How we test mice at GamesRadar


Mice have broken the shackles of boring beige peripherals and having a proper, RGB lit, high performance gaming mouse has become virtually mandatory for PC gamers. To help you sort the wheat from the chaff, we put together a comprehensive guide to the best gaming mouse you can find, and we've assembled a hardware team to test all the tech, mice included, that the modern gamer needs to complete their arsenal. We rigorously assess every unit we get in before including them in our roundup, and ensure we never recommend something we wouldn't want to actively use ourselves. So what's that process like?

Performance is king...

For most average desktop users or office workers, a pretty standard mouse like the sort you find packed in with any new PC is probably sufficient. But gamers require a higher level of precision and performance, and a lot of features that might be meaningless for 'productivity' become essential when considering a mouse for gaming.
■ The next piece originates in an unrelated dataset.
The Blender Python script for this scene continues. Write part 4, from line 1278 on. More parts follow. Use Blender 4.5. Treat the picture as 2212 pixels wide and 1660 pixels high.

We test each mouse's sensor to see that it lives up to the stated level of CPI and IPS, to ensure that they're not only exceedingly precise but that they won't drop tracking when you start hurling them furiously around a pad during frantic Overwatch sessions. 

...but not at the cost of comfort

A high performance mouse is basically a dense package of electronic trash if it actively makes you uncomfortable while you're using it. Hands are complex, delicate things, so mouse ergonomics are incredibly important to ensuring that whether you're a claw gripper or palm rester you don't end up with aching joints or gnarled fingers. We test each mouse extensively to ensure that it doesn't just feel nice the first time you pick it up, but that it's still comfortable to push around after hours of intense usage. And it's not just the curvature of the chassis and the placement of buttons - the materials a mouse's surface is comprised of makes a surprising difference in determining not only how nice it is to hold, but also how easy it is to grip and slide around. Textured rubber around the side panels can be the deciding factor between clutch last-second headshots and a mouse that slides out of your palm and costs you a match.

Great hardware requires great software

Given the increasing complexity and customizability of modern gaming mice, a properly robust software suite has become a serious factor in quality. Having a bunch of CPI settings is pretty useless if none of them match the feel you're looking for, and RGB lighting can go from a nice extra to an annoying headache if it's not in the color or pattern you want, or keeps changing on you sporadically. We test to make sure that software isn't only fully featured but that's it's easy and intuitive to use. The best software packages let you get in, punch in the settings you want quickly, and get back to gaming in the shortest time possible.

Clicking is key

Naturally, one of the most important features of any mouse is its buttons. The best mice have buttons with a satisfying click that let you easily differentiate between single and multiple clicks, and that position buttons well on the face of the mouse. Thumb button placement is especially important - there are far too many models out there that make accidentally clicking the wrong button far too easy, or put side buttons in places that force you to contort your thumb unnaturally to reach them. And click precision can be as important as sensor precision; a button isn't much good to you if it's counting every single click as two or three inputs. 

Weighty matters

The weight of your mouse affects everything from performance to comfort, so I'm very happy to see this recent trend amongst gaming mice that lets you add or subtract grams to find the perfect balance. We examine the mice we test to ensure that they don't fall too far to either extreme of the weight scale, neither too heavy so that they're a chore to use nor too light so they feel cheap and out of control. This is particularly important in wireless mice, which have historically had to rely on heavy additional batteries to power them, but some excellent recent examples have proven that just because you want to cut the cord doesn't mean you have to compromise on weight.

As always, value trumps price

It may be tempting to scan a mouse's price tag and make a snap decision about its build quality or design, but the very best mice offer as much value per dollar as possible. We certainly don't ignore price when we're evaluating products, but we also don't rule out a mouse just because its expensive. If it can back up the sticker price with great design, performance, and a full suite of strong features, we're happy to recommend it even if it does climb outside of the median price range.